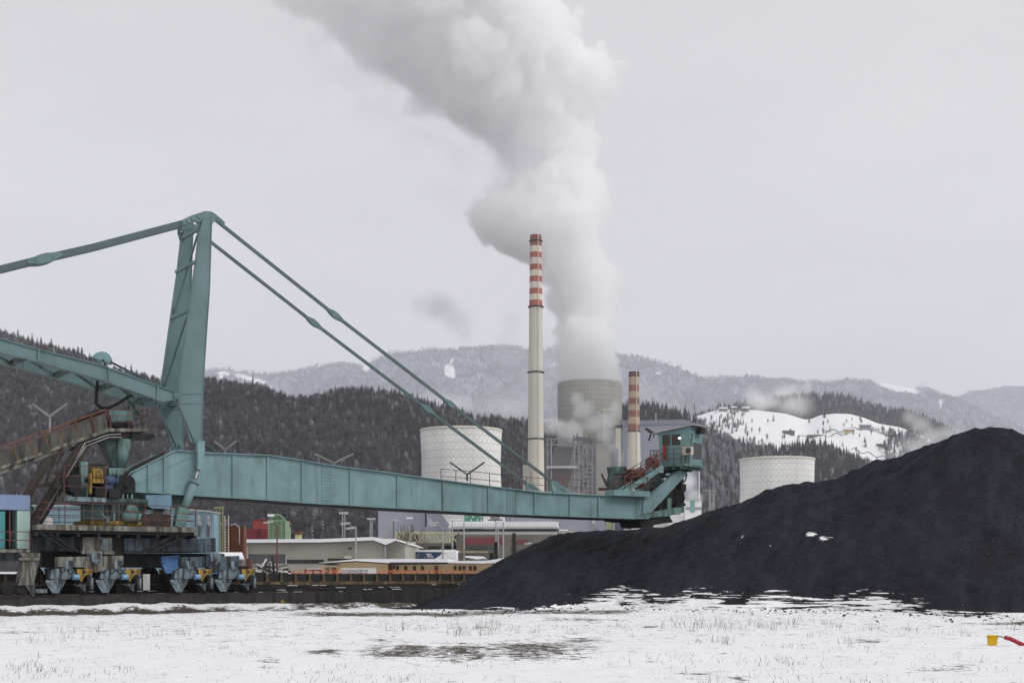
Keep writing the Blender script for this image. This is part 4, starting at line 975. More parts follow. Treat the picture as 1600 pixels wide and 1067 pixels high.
# ---- yellow-green access ladder cage, brown tank
t = thing('access_tower', 'slim yellow green ladder tower standing between blue shed and brown tank', 'tower', base(343, 114))
g = MB()
for x in (338, 343, 348):
    for d in (0, 1): g.bar(P(x, 792, 114 + d), P(x, 905, 114 + d), .09)
for y in range(793, 900, 9): g.bar(P(336, y, 114), P(348, y, 114), .05); g.bar(P(336, y, 115), P(348, y, 115), .05)
g.bar(P(335, 793, 114), P(349, 793, 114), .2); g.build('frame', weather('yellow_green_steel', (.30, .30, .14), .7, 2, .3), t)
t = thing('storage_tank', 'rusty brown ribbed tank with pale ladder beside the blue shed', 'tank', base(368, 122))
g = MB(); a = P(351, 822, 122); b = P(381, 822, 122); g.xbox(a.x, b.x, 122, 123.2, 0, a.z)
for k in range(9): x = a.x + (b.x - a.x) * (k + .5) / 9; g.xbox(x - .06, x + .06, 121.92, 122, .1, a.z - .05)
g.build('body', RUSTB, t)
g = MB(); c = P(353.5, 812, 121.7)
for s in (-.12, .22): g.bar((c.x + s, c.y, 0), (c.x + s, c.y, c.z + .4), .06)
for k in range(26): g.bar((c.x - .12, c.y, k * .28), (c.x + .22, c.y, k * .28), .035)
g.build('ladder', CREAM, t)
g = MB(); g.path([P(x, y, 121.6) for x, y in ((342, 812), (346, 820), (352, 822), (368, 818), (374, 824), (374, 850))], .06); g.build('pipe', LAMPG, t)
t = thing('low_shed', 'low snow covered shed below the rusty brown tank', 'shed', base(365, 106)); fb(344, 378, 872, 905, 106, 2, 0).build('wall', MUD, t); g = MB(); g.prism([P(342, 862.5, 107.5), P(378, 862.5, 107.5), P(381, 871.9, 105.7), P(342, 871.9, 105.7)], Vector((0, .3, -.12))); g.build('roof_snow', SNOW, t)
single(fb(384, 391, 872, 884, 104, .8, 0), 'tool_hut', weather('dark_red_hut', (.10, .035, .035), .7, .5, .3), 'little dark red hut beside the beige warehouse corner', 'hut', base(388, 104))
# ---- containers, silos, hut
t = thing('shipping_container', 'maroon shipping container stacked lowest beside the green silos', 'container', base(403, 165)); fb(386, 419, 826, 905, 165, 3, 0).build('box', MAROON, t); fb(404, 404.6, 826, 843, 164.9, .1).build('corner_post', BELT, t)
t = thing('shipping_container', 'brick red shipping container behind and above the maroon one', 'container', base(408, 172)); fb(395, 420, 812, 905, 172, 3, 0).build('box', REDC, t); g = fb(395, 421, 811, 812.6, 171.9, .12); g.build('top_rail', MAROON, t)
t = thing('silo', 'pale green square silo with snowy filter machinery on top', 'silo', base(432, 160))
g = fb(420, 446, 813, 905, 160, 3, 0)
for x in (420, 426.5, 433, 439.5, 446): g.bar(P(x, 813, 159.9), P(x, 880, 159.9), .14)
g.bar(P(419, 813, 159.9), P(447, 813, 159.9), .25); g.build('body', GREENC, t)
g = MB()
for x in (429, 434, 439): g.tube(P(x, 813, 161), P(x, 806 + (x % 3), 161), .35, n=10)
g.path([P(x, y, 160.5) for x, y in ((424, 812), (430, 804), (436, 804), (440, 808), (445, 811))], .16); g.bar(P(422, 809, 160.5), P(428, 805, 160.5), .2); g.build('filter_unit', GREENC, t)
g = MB(); g.box(P(424, 805, 160.5), Vector((.4, 0, 0)), Vector((0, .4, 0)), Vector((0, 0, .15))); g.build('snow_cap', SNOW, t)
t = thing('silo', 'narrow grey green silo with brown cap beside the pale green one', 'silo', base(450, 163)); g = MB(); c = Vector(base(450.5, 164)); g.lathe(c, [(.33, 0), (.33, 7.9)], 14, True); c2 = Vector(base(447.5, 164)); g.build('body', GREENC, t)
g = MB(); g.lathe(c, [(.5, 8.0), (.35, 8.5), (.1, 8.7)], 14, True); g.build('cap', RAIL, t)
t = thing('roof_vent_hut', 'small cream hut with rusty brown cap showing above the warehouse roof', 'hut', base(465, 150)); fb(461, 469, 835, 905, 150, 1.2, 0).build('wall', weather('cream_wall', (.48, .46, .26), .8, 1, .2), t); g = MB(); g.prism([P(460, 835, 149.9), P(470, 835, 149.9), P(468.5, 831, 149.9), P(461.5, 831, 149.9)], Vector((0, 1.4, 0))); g.build('cap', RUSTB, t)

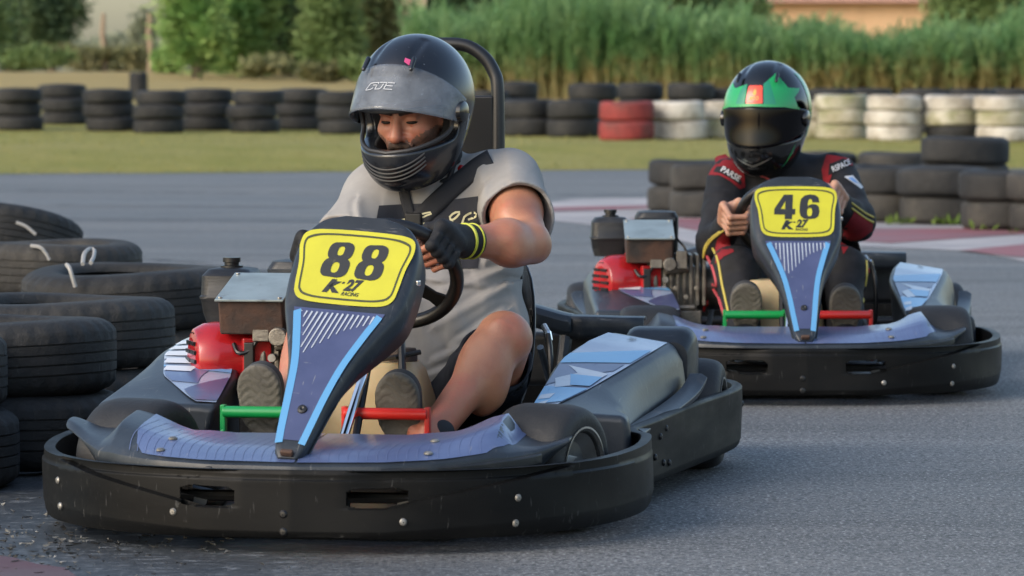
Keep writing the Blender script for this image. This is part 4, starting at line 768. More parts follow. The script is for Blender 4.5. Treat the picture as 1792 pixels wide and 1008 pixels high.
    pa('shoulder_pad',[(1446,270),(1462,272),(1484,276),(1500,286),(1494,290),(1470,288),(1452,304),(1446,322),(1438,318),(1436,296)],1.38,m_suitr,.004)
    pa('pad_panel',[(1254,291),(1268,291),(1287,303),(1297,318),(1294,323),(1278,312),(1262,303),(1248,300)],1.36,m_suit,.0065); pa('pad_panel',[(1450,286),(1474,277),(1492,284),(1470,291),(1454,302),(1446,306)],1.38,m_suit,.0065)
    def txt(nm,s,a,b_,size,y,off,m=m_white):
        (x0,z0),(x1,z1)=px(*a,y),px(*b_,y); d=np.array([x1-x0,z1-z0]); L=np.linalg.norm(d); d/=L; n_=np.array([-d[1],d[0]]); F=textpoly(s,size,.1,.02); w=max(q[0] for f in F for q in f)-min(q[0] for f in F for q in f); k=L/w
        mid=np.array([(x0+x1)/2,(z0+z1)/2]); put(nm,patch([[ [tuple(mid+d*q[0]*k+n_*q[1]*1.0) for q in f] ] for f in F],pm(off),.5),m,su)
    txt('shoulder_text','PARSE',(1259,298),(1291,317),.028,1.36,.0085); txt('shoulder_text','RSPACE',(1454,300),(1488,286),.025,1.38,.0085)
    pa('arm_badge',[(1474,308),(1490,306),(1509,327),(1503,329),(1488,318)],1.33,m_white,.004); pa('badge_print',[(1480,310),(1489,309),(1499,320),(1490,317)],1.33,mat('badge_blue',(.12,.25,.5),.5),.006)
    pa('arm_panel',[(1466,440),(1463,418),(1490,368),(1500,374),(1527,392),(1526,404),(1504,420),(1480,424)],1.12,m_suitr,.003); pa('arm_panel',[(1253,418),(1262,405),(1273,415),(1279,436),(1262,444),(1246,458)],1.1,m_suitr,.003)
    def pipe(pts,y,m,r=.0035): tube_on('piping',T,[px(a,b_,y) for a,b_ in pts],r,m,su,OFF,.002)
    for dy in(0,9): pipe([(1484,353+dy),(1500,364+dy),(1514,373+dy),(1528,380+dy)],1.12,m_suity); pipe([(1262-dy*.6,400+dy*.2),(1247-dy*.6,415+dy*.2),(1236-dy*.4,432+dy*.2),(1231,450+dy*.2)],1.12,m_suity)
    pipe([(1253,438),(1259,465),(1264,500),(1272,545)],.88,m_suity,.0045); pipe([(1243,452),(1252,485),(1257,520),(1268,560)],.9,m_redpip,.0055); pipe([(1517,444),(1518,470),(1514,505),(1508,528)],.9,m_suity,.004); pipe([(1521,470),(1523,500),(1516,530)],.9,m_redpip,.004)
    pipe([(1331,308),(1342,312),(1352,318)],1.33,m_redpip,.003)
    shoe('shoe',per,(-.142,.755,.10),(-.144,.70,.325),OFF); shoe('shoe',per,(.178,.755,.10),(.178,.70,.315),OFF)
    h=helmet(per,Matrix.Translation(-Vector(OFF))@HM,m_helmg,1.13); vz,fn=visor(h,m_visorb,0,.004,-20,25)
    def hp(nm,poly,m,off=.0014): put(nm,hpatch(ccw(poly),off),m,h)
    hp('green_panel',[(-13,27),(-40,25),(-72,16),(-84,14),(-80,36),(-62,52),(-40,46),(-16,52),(-13,40)],m_hgreen); hp('green_panel',[(13,27),(40,25),(66,18),(62,34),(84,42),(56,46),(44,66),(24,58),(13,52)],m_hgreen); hp('green_panel',[(93,-26),(108,-20),(132,10),(140,46),(104,58),(98,34),(97,14),(94,-8)],m_hgreen)
    hp('teal_panel',[(13,27),(30,25.5),(24,57),(13,52)],m_hgreen2,.002); hp('teal_panel',[(-13,27),(-28,26),(-24,49),(-16,52)],m_hgreen2,.002); hp('green_lip',[(-86,13),(-40,23.5),(0,25.5),(40,23.5),(66,18),(66,20.5),(40,27),(0,28.5),(-40,27),(-86,16)],m_hgreen,.006)
    hp('red_sticker',rrect(0,39.5,11.5,10.5,2),m_hred,.0022)
    hp('sticker_mark',[(-2.2,40),(-.8,46),(0,43.5),(1.2,46.5),(2.4,41),(1.6,38.2),(-1.6,38.2)],m_suity,.003)
    put('sticker_mark',patch([[[(q[0]*105,q[1]*105+33) for q in f]] for f in textpoly('MTO',.055,.1,.02)],lambda q:hsurf(q[:,0],q[:,1],.003),50),m_suity,h)
    for pts,m in(([(-22,-31),(-2,-37),(20,-30)],m_alu),([(34,-46),(48,-34),(58,-24)],m_hgreen),([(-30,-40),(-16,-50),(-4,-54)],m_alu)): put('chin_line',patch(tris(bands(resample(np.array(pts,float),14),np.r_[np.linspace(.3,2.2,7),np.linspace(2.2,.3,7)])),lambda q:hsurf(q[:,0],q[:,1],.0014),50),m,h)
def drivers():
    driver_a(); driver_b()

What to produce
Show all lines above holding "script".

Reply
Keep writing the Blender script for this image. This is part 4, starting at line 975. More parts follow. Treat the picture as 1600 pixels wide and 1067 pixels high.
Keep writing the Blender script for this image. This is part 4, starting at line 768. More parts follow. The script is for Blender 4.5. Treat the picture as 1792 pixels wide and 1008 pixels high.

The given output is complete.